MEP proposal ups renewables targets, phases out crop-based fuels

By Erin Voegele | October 24, 2017

Members of the European Parliament are calling for the European Union to source 35 percent of its energy from renewable sources by 2030, set nationally binding targets for renewable energy, phase-out of palm oil and food-based biofuels and set biomass sustainability standards.

On Oct. 23, Environment MEPs proposed to increase the share of renewables to at least 35 percent of the EU’s gross final consumption of energy by 2030.

Information released by the European Parliament notes the proposal is part of ongoing reform of the EU’s renewable energy directive. In 2009, that directive set a 20 percent by 2020 target for the EU, with individual targets for each member country. The European Commission has also proposed to prolong the scheme to 2030, but proposed a 27 percent target as an EU-wide goal.

Draft legislation proposed by the MEPs also calls for the share of biofuels to be no more than 7 percent of final consumption of energy in road and rail transport, and for no food-based biofuels to be subject to minimum targets at the EU level. In addition, it calls for food-based first-generation biofuels to be phased out by 2030, with palm oil-based fuels to be phased out by 2021. 

Regarding biomass, the MEPs’ proposal sets sustainability criteria for biofuels, bioliquids and biomass. According to information released by the European Parliament, the sustainability criteria aim to minimize the risk allowing unsustainable forest biomass to benefit from support schemes.

The Environment Committee of the European Parliament voted 32 to 29 to adopt the proposal. The Committee on Industry is expected to vote on a portion of the proposal Nov. 28.

The European Biomass Association (AEBIOM) has issued a statement on the Environment Committee’s treatment of biomass in the proposal. “In the final adoption of its opinion, the ENVI Committee has decided tonight to address the sustainability issue both seriously and pragmatically, allowing solid bioenergy to continue playing its essential role in the European energy transition,” said Jean-Marc Jossart, secretary general of AEBIOM. “While this vote acknowledges the positive work and contribution of thousands of local bioenergy players, it also calls into question the systematic bioenergy bashing that occurred surrounding this debate. We are now counting on the entire Parliament and Member States to follow the approach taken by the Commission, and endorsed by the ENVI Committee, to support bioenergy in its role in achieving the EU’s climate and energy goals.”

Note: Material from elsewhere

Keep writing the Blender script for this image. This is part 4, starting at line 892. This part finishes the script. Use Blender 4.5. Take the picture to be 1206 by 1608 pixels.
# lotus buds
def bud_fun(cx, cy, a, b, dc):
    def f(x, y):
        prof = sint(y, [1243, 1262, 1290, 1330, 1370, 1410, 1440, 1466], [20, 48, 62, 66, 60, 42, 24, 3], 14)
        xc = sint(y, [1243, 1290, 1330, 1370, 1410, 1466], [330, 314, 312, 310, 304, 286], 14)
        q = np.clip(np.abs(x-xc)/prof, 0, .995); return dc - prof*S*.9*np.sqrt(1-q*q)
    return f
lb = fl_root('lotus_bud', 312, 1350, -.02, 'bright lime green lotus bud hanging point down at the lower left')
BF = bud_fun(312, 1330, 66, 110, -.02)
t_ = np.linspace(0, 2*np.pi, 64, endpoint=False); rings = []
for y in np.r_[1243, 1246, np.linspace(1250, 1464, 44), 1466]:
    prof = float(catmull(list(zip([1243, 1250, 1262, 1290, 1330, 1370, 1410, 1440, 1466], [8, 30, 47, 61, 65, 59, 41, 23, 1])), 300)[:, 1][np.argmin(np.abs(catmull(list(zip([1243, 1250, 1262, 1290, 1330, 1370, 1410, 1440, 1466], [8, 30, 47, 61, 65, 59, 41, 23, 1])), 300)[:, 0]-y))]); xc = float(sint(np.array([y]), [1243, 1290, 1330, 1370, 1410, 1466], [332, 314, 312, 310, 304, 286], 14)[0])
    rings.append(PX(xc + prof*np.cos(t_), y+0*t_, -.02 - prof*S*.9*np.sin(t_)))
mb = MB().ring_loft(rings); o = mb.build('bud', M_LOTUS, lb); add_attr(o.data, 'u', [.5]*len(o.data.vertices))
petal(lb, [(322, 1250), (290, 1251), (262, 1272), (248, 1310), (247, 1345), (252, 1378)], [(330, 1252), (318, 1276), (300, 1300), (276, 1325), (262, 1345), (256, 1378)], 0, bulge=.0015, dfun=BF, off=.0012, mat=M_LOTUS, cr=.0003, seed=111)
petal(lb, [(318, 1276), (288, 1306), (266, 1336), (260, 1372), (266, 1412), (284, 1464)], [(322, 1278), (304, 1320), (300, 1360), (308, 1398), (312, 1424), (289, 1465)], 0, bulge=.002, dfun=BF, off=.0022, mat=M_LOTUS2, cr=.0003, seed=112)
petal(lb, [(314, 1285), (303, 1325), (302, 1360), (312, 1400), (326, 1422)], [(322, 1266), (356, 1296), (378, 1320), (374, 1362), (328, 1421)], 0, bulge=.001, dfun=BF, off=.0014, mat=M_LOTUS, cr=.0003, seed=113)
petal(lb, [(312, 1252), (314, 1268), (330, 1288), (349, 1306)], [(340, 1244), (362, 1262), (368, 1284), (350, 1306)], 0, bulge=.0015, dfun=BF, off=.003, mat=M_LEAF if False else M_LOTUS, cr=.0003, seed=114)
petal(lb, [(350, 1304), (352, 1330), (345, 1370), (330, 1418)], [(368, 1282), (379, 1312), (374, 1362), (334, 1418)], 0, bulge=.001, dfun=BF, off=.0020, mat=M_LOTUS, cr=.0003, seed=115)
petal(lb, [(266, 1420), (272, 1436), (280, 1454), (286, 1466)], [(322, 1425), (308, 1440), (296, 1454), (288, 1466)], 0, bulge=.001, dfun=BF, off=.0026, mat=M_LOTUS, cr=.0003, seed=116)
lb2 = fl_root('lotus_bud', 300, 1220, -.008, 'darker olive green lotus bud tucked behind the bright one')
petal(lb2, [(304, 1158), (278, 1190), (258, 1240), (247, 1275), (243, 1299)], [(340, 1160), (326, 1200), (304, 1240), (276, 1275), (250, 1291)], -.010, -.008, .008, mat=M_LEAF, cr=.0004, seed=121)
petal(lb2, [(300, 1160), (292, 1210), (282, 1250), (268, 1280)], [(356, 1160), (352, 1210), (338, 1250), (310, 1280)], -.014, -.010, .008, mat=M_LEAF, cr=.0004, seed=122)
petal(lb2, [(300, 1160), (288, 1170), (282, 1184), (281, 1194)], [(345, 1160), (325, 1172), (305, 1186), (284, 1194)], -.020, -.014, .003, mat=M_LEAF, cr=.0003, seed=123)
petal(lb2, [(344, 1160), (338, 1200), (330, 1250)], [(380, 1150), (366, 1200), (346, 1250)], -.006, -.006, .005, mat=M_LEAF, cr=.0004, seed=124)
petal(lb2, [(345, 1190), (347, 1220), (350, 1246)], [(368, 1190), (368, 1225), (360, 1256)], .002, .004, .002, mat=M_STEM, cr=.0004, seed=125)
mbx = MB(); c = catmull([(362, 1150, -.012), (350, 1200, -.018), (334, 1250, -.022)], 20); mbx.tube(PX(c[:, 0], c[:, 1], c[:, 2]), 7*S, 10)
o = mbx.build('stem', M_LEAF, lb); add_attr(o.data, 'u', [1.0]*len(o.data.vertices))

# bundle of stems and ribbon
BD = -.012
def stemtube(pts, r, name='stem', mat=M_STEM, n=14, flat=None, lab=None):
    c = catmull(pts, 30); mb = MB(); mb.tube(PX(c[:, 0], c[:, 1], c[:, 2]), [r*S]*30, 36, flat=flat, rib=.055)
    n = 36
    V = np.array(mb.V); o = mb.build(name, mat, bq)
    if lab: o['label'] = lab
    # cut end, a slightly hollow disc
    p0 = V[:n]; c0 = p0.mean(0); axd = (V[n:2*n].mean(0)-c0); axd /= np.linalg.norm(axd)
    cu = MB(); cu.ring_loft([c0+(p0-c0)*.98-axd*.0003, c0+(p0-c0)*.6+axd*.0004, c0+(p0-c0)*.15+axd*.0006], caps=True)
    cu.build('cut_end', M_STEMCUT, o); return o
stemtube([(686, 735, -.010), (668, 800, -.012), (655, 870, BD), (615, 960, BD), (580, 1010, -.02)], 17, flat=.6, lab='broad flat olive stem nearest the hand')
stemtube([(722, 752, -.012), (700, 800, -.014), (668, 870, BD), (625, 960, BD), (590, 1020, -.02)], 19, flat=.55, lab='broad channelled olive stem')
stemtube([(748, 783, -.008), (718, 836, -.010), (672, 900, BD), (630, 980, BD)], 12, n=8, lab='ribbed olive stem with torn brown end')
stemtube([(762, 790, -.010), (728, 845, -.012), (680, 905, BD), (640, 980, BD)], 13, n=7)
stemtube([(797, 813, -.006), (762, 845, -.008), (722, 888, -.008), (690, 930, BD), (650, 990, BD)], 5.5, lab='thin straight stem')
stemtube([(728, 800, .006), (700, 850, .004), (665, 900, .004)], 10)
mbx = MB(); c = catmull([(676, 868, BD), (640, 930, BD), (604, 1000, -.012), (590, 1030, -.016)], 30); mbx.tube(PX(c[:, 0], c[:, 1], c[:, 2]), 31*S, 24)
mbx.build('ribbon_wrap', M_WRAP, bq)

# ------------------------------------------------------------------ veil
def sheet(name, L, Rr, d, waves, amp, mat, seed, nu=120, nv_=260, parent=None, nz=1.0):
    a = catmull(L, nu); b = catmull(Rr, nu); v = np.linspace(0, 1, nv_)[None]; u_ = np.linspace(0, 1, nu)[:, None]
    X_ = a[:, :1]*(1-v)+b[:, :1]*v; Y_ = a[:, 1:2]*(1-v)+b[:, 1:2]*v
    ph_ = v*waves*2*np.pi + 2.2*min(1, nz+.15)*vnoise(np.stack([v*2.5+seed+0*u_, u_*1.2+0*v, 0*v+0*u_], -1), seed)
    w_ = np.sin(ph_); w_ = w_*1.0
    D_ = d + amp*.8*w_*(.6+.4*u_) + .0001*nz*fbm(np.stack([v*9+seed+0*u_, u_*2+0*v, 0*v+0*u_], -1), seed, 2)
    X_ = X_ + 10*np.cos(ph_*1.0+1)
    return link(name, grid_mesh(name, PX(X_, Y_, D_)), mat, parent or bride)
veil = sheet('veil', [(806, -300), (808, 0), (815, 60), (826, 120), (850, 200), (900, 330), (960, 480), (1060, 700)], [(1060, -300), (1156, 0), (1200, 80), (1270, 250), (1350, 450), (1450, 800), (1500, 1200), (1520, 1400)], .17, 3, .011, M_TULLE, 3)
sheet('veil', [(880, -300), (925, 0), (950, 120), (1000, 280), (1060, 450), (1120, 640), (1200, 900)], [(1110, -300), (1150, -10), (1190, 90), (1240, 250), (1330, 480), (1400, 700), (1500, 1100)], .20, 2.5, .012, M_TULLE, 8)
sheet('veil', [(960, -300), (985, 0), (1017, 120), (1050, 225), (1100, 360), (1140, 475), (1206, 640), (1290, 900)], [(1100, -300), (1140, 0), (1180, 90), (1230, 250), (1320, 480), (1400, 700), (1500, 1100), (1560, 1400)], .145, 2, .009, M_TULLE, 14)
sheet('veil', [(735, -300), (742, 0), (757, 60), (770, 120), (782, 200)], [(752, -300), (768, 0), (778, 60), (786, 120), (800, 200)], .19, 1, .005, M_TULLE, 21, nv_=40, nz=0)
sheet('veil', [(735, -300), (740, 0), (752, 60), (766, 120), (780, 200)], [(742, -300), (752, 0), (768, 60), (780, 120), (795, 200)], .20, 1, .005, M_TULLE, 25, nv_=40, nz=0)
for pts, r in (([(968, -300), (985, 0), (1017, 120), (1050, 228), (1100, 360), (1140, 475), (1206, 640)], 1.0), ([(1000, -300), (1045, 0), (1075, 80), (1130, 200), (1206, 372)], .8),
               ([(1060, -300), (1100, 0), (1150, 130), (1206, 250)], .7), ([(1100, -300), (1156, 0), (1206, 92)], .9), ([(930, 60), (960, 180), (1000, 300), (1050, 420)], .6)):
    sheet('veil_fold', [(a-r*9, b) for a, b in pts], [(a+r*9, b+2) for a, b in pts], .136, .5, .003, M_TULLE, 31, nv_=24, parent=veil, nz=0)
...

ePURE, the European renewable ethanol association, is speaking out against the proposal’s treatment of first-generation biofuels. “The vote shows a very divided European Parliament,” said Emmanuel Desplechin, secretary general of ePURE, the European renewable ethanol association. “Even as they adopted a higher and binding renewables target, MEPs cannot agree about what to do with transport, a sector that accounts for a quarter of the EU’s total emissions. On the one hand, they have adopted a high ambition to decrease the carbon intensity of transport fuels; on the other hand, they are banning European crop-based biofuels a few years after promoting them.”

“The European Parliament ITRE Committee and Plenary must now realize that the constant changes in the EU’s policy on crop-based biofuels will discourage investment in advanced biofuels—thus defeating one of the goals of the Commission’s proposal,” Desplechin continued. “As the most recent Council text recognizes, most EU Member States see investment certainty for crop-based biofuels as a ‘sine qua non’ for adequate future investment. That is why they want to set a 15 percent target for renewable energy in transport and maintain the current 7 percent cap on crop-based biofuels.”